WASHINGTON (AFP) — The United States Monday urged Iranian exiles to resume moving to a new camp near Baghdad, warning a current stalemate would harm a bid to be struck from the terror blacklist and could fan violence.

Under a deal between the United Nations and Iraq, some 3,000 members of the People’s Mujahedeen of Iran, also known as the Mujahedeen-e Khalq (MEK), are to relocate from their long-time base of Camp Ashraf to a new location, Camp Liberty.

But although about two-thirds of the refugees had decamped, the process has now stalled and no new relocations had happened since May 5, US officials said.

“The United States has made clear that cooperation in the closure of Camp Ashraf, the MEK’s main paramilitary base, is a key factor in determining whether the organization remains invested in its violent past or is committed to leaving that past behind,” State Department spokeswoman Victoria Nuland said in a statement.

The MEK has called on the United States to remove it from its list of terrorist organizations, and a US district appeals court has ruled that US Secretary of State Hillary Clinton must make a decision by October 1.

“The MEK has curtailed its contacts both with the Iraqi government and with the UN,” said one senior US official, asking to remain anonymous, adding “we are concerned by the prolonged stalemate.”

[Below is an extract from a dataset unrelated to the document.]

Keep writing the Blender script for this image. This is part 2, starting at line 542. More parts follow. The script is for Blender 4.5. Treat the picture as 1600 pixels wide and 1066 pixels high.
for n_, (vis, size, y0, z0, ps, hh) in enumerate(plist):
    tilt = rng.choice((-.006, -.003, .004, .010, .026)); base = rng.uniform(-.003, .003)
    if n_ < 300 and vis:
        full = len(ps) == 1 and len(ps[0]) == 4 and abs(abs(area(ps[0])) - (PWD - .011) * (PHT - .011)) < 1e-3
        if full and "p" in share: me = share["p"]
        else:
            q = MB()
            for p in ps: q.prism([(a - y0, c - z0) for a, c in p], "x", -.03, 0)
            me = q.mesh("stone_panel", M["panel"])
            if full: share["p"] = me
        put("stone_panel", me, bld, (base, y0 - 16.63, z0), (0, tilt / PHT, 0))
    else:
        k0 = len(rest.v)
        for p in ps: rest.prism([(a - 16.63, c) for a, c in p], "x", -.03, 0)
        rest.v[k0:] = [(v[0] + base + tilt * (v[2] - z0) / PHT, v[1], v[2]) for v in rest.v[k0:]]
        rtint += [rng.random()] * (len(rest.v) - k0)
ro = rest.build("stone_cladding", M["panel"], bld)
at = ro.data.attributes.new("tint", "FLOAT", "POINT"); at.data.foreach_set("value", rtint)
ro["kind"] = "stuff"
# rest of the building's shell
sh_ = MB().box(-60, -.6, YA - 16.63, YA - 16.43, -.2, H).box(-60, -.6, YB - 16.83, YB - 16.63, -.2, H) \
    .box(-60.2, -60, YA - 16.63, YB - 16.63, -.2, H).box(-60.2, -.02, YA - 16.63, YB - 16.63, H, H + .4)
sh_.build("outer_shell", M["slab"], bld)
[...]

US officials said the People’s Mujahedeen may now believe that they have won their case and Clinton will have to delist them. Alternatively they could also be banking that a change of government in Iraq might allow them to stay.

Late Iraqi dictator Saddam Hussein had allowed the Mujahedeen to set up Camp Ashraf after he launched the 1980-88 war with Iran in which the group reportedly fought alongside his forces, and provided financial backing.

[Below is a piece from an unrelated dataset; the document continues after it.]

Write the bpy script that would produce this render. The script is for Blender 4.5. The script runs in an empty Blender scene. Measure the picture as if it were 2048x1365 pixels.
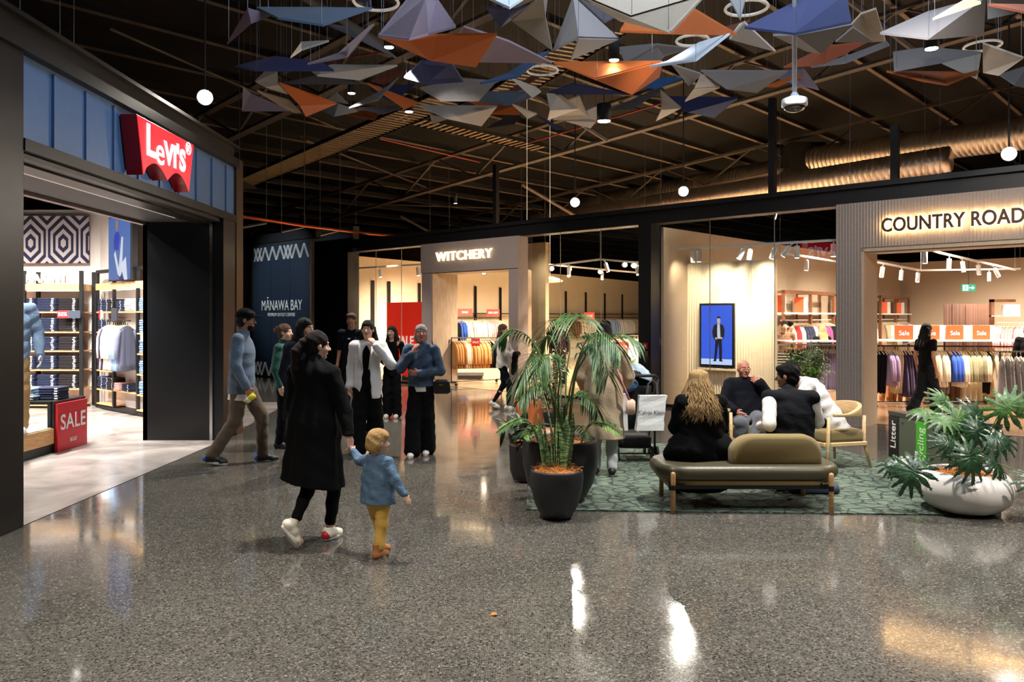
import bpy, bmesh, math, random
import numpy as np
import openvdb
from mathutils import Vector, Matrix, noise
random.seed(7)
S = bpy.context.scene
COL = S.collection
# ---------------------------------------------------------------- camera
F, CX, HY, H = 1593.0, 1024.0, 634.0, 1.7          # focal length and horizon of the photograph, eye height in metres
cd = bpy.data.cameras.new('camera'); cam = bpy.data.objects.new('camera', cd); COL.objects.link(cam)
cam.location = (0, 0, H); cam.rotation_euler = (math.pi/2, 0, 0)
cd.sensor_width = 36; cd.lens = F/2048*36; cd.shift_y = (HY-682.5)/2048; cd.clip_end = 200
S.camera = cam
# ---------------------------------------------------------------- world, exposure
w = bpy.data.worlds.new('world'); S.world = w; w.use_nodes = True
w.node_tree.nodes['Background'].inputs[0].default_value = (0.80, 0.86, 1.0, 1)
w.node_tree.nodes['Background'].inputs[1].default_value = 0.035
S.view_settings.view_transform = 'Standard'; S.view_settings.look = 'None'
S.view_settings.gamma = 1; S.view_settings.use_curve_mapping = False
S.view_settings.exposure = 0.0

def area(name, loc, size, power, color=(1, .9, .78), rot=(0, 0, 0), sy=None, spread=None):
    l = bpy.data.lights.new(name, 'AREA'); l.energy = power; l.color = color; l.size = size
    if sy: l.shape = 'RECTANGLE'; l.size_y = sy
    if spread: l.spread = math.radians(spread)
    o = bpy.data.objects.new(name, l); COL.objects.link(o); o.location = loc; o.rotation_euler = rot
    return o
def spot(name, loc, target, power, angle=60, color=(1, .9, .78), blend=.6, r=.05):
    l = bpy.data.lights.new(name, 'SPOT'); l.energy = power; l.color = color; l.spot_size = math.radians(angle); l.spot_blend = blend
    l.shadow_soft_size = r
    o = bpy.data.objects.new(name, l); COL.objects.link(o); o.location = loc
    o.rotation_euler = (Vector(target)-Vector(loc)).to_track_quat('-Z', 'Y').to_euler()
    return o
# facade frame: FO = foot of the right-hand store's pillar, U = along the shop fronts (leftwards, away), N = into the shops
FO = Vector((5.306, 12.71, 0)); U = Vector((-.7294, .684, 0)).normalized(); N = Vector((U.y, -U.x, 0))
def W(s, d, z): return FO + U*s + N*d + Vector((0, 0, z))
def S_(px, d=0):                                     # along-front coordinate seen at image column px on the plane at depth d
    k = (px-CX)/F; o = FO + N*d
    return (k*o.y-o.x)/(U.x-k*U.y)
def zf(px, py, d=0):                                 # height on that plane
    return H + (HY-py)/F*W(S_(px, d), d, 0).y
def P(px, py, Y): return Vector(((px-CX)/F*Y, Y, H+(HY-py)/F*Y))
def G(px, py, z=0):
    Y = F*(H-z)/(py-HY); return Vector(((px-CX)/F*Y, Y, z))
WARM = (1, .83, .62); NEUT = (1, .95, .9); COOL = (.72, .85, 1)
# skylight over the atrium (the cool light on the upper edges of the hanging panels), and the hall's downlights around the view
area('skylight_light', (2.5, 6.0, 7.2), 6, 420, COOL, (0, 0, 0), 4)
for x, y, p in ((-2.2, 3.0, 300), (1.2, 2.2, 300), (4.6, 4.4, 340), (-1.0, 6.2, 300), (2.6, 7.2, 360), (6.2, 8.2, 300), (-1.6, 10.5, 320), (-2.6, 14, 320), (1.6, 11.2, 300), (-4, 18.5, 260)):
    spot('downlight_light', (x, y, 4.1), (x, y, 0), p*2.35, 105, (1, .92, .82), .8, .05)
# hall spotlights aimed at the shop fronts, and added fill spots standing in for shop light spilling onto the ducts
for x, y, s, p in ((-2.6, 12.0, 8.6, 720), (-1.5, 10.5, 6.0, 720), (1.5, 8.5, 2.5, 300), (3.2, 6.2, -1.5, 620), (5.0, 5.0, -4.0, 620)):
    a = W(s, -.3, 2.4); spot('wall_wash_light', (x, y, 5.0), tuple(a), p, 55, (1, .9, .8), .9, .05)
for s, d in ((-3.5, 2.0), (1.0, 2.2), (4.5, 2.0), (8.0, 2.2)):
    a = W(s, d, 3.5); b = W(s, d+2.5, 7); spot('duct_fill_light', tuple(a), tuple(b), 90, 80, (1, .88, .72), .9, .05)
# shop interiors: track spotlights
def wash(x, y, z, tx, ty, tz, p, col, ang=95): return spot('track_spot_light', (x, y, z), (tx, ty, tz), p, ang, col, .9, .04)
for x, y in ((-9.6, 12.6), (-7.2, 12.4), (-6.4, 10.6), (-9.4, 10.2), (-5.6, 8.6), (-7.4, 8.0)):
    wash(x, y, 3.9, x-.5, y+.9, 0, 1150, NEUT, 140)
def washW(s, d, z, ds, dd, p, col, ang=110):
    a = W(s, d, z); b = W(s+ds, d+dd, 0); return wash(a.x, a.y, z, b.x, b.y, .2, p, col, ang)
for s, d in ((5.0, 2.2), (8.2, 2.4), (11.6, 1.8), (8.6, 6.0), (5.4, 6.5), (11.0, 6.2), (7.0, 10), (3.8, 10.5), (9.5, 11)):
    washW(s, d, 3.5, .3, .6, 2600, WARM, 150)
for s, d in ((1.6, 3.6), (1.2, 6.8), (-1.2, 3.2), (-4.0, 3.4), (-7.0, 3.4), (-1.0, 7.4), (-4.0, 7.6), (-7.5, 7.8), (0, 11), (-4, 11.2), (-8, 11)):
    washW(s, d, 3.6, 0, .5, 1500, (1, .85, .70), 150)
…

But senior administration officials warned Monday both calculations were an “over-interpretation” by the group.

“It appears that the MEK leaders believe that the secretary has no choice now but to delist them and that quite plainly is wrong,” said a second administration official, also asking to remain anonymous.

“The court has told her to deliver a decision one way or the other… so it is time for the MEK to recognize that Ashraf is not going to remain a MEK base. The Iraqi government is closing it, and any plan to wait out the government in the hope that something will change its mind is really quite dangerous.”

A spokesman for the National Council of Resistance for Iran denied the stalemate was to do with the court ruling or the political situation in Iraq.

Shahin Gobadi, from the council, said the main hurdle was “the non-implementation of the previous commitments and agreements by the Iraqi government and the UNAMI chief Martin Kobler.”

Gobadi alleged that the Iraqi government had diverted water, sewage and fuel tankers and refused to send them to Camp Liberty. In a statement, he said the residents wanted a specific timeline for connecting Camp Liberty to Baghdad’s water and power grid.

He also said Iraqi forces had prevented the transfer of some of the residents’ personal belongings, and that the group was calling for the recognition of Camp Liberty as a “refugee camp so that they could enjoy internationally recognized rights for refugees.”

Iraqi forces carried out raids on the camp in July 2009 and April 2011 that were said to have left 11 and 36 people dead respectively.

The Iraqi government has said it wants the camp in Diyala province closed by Ramadan, which is July 20, US officials said. The aim of the process is eventually to see the exiles resettled outside of Iraq.

The leftwing People’s Mujahedeen, which has been on the US terror blacklist since 1997, says it has now renounced violence. It was founded in the 1960s to oppose the shah of Iran, but took up arms against the country’s new clerical rulers after the 1979 Islamic revolution.